There have been multiple pre-postmortems on Ron DeSantis’ still-unannounced presidential campaign, and the most complete one might be David Lurie’s piece in Public Notice. Mother Jones is also weighing in. The proximate cause of these new pieces was DeSantis’ utterly cringeworthy world tour, during which the plastic dress-up doll underwhelmed foreign counterparts from Asia to Europe.
That’s not to say that the foreign visits doomed him. The Republican base doesn’t give a damn whether its would-be presidential candidates are liked or loathed by America’s various allies, and would in general prefer candidates who are despised abroad to ones foreign leaders actually liked. The DeSantis “campaign” had already been on rough ground, though, as soon as the seditious Republican coup leader Donald Trump began publicly attacking him—only to have DeSantis prove himself unable or unwilling to respond.
Ron’s foreign trip was seen as a way to dodge the topic while providing some needed footage of the candidate looking like a plausible diplomat, a way to salvage the campaign without engaging Trump directly. And it might have worked, if DeSantis had more charisma than a wooden spoon. He doesn’t, so the result was yet more press footage of Ron DeSantis looking out of his element in every situation he could possibly put himself in.
The problems with Ron DeSantis as a plausible national personality remain twofold. First, the man has no personality of his own and no apparent ability to find one. And second, DeSantis has covered for his vacuousness by shamelessly borrowing all of the cruelest Republican Party ideas and fashioning his personality around those cruelties and nothing else. The man’s campaign suit consists of over-the-top cultural resentments all stitched together and overlapping, but if you ask who Ron DeSantis is, as a person, there doesn’t seem to be anyone who can answer that.
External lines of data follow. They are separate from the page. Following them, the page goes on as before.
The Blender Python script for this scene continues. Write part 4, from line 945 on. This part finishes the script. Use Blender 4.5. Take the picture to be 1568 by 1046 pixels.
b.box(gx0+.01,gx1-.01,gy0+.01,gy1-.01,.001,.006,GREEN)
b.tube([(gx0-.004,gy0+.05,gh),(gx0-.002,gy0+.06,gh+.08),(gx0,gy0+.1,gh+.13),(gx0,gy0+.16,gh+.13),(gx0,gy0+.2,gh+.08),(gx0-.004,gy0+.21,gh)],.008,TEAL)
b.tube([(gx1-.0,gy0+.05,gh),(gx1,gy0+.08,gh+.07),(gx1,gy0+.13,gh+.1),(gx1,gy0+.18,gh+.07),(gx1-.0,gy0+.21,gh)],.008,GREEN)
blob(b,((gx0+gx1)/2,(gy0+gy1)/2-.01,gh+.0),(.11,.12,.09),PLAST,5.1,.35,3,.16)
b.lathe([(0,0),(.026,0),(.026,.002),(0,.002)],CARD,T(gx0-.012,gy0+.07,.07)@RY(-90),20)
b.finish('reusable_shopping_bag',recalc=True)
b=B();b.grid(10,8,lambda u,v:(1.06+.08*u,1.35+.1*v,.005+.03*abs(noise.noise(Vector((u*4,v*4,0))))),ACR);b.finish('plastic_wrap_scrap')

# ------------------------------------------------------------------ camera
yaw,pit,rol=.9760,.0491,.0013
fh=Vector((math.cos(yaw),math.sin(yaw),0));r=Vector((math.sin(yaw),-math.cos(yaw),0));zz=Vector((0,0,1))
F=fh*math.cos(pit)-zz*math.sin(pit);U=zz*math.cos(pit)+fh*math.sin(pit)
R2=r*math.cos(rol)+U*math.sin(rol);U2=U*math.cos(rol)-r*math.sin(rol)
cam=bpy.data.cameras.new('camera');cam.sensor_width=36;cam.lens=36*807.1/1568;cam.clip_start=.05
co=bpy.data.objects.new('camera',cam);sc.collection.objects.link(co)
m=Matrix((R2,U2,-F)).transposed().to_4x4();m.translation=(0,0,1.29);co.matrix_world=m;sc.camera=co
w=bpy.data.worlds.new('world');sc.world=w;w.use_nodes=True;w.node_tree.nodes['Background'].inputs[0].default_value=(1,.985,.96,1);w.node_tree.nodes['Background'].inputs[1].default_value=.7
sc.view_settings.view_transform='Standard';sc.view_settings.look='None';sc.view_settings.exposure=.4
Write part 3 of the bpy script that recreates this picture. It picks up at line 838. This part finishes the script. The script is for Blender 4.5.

Now, we had some good laughs in ye olden days making fun of candidate Mitt Romney’s attempts to blend in with the common folk after a life lived in the top and most brutalist ranks of capitalism. A lot of laughs. Presidential candidate Mitt Romney’s campaign-trail persona could be described as what if Thurston Howell III had been assembled in a Ford auto plant—but that man comes off as Freddy Mercury compared to what DeSantis brings to the table.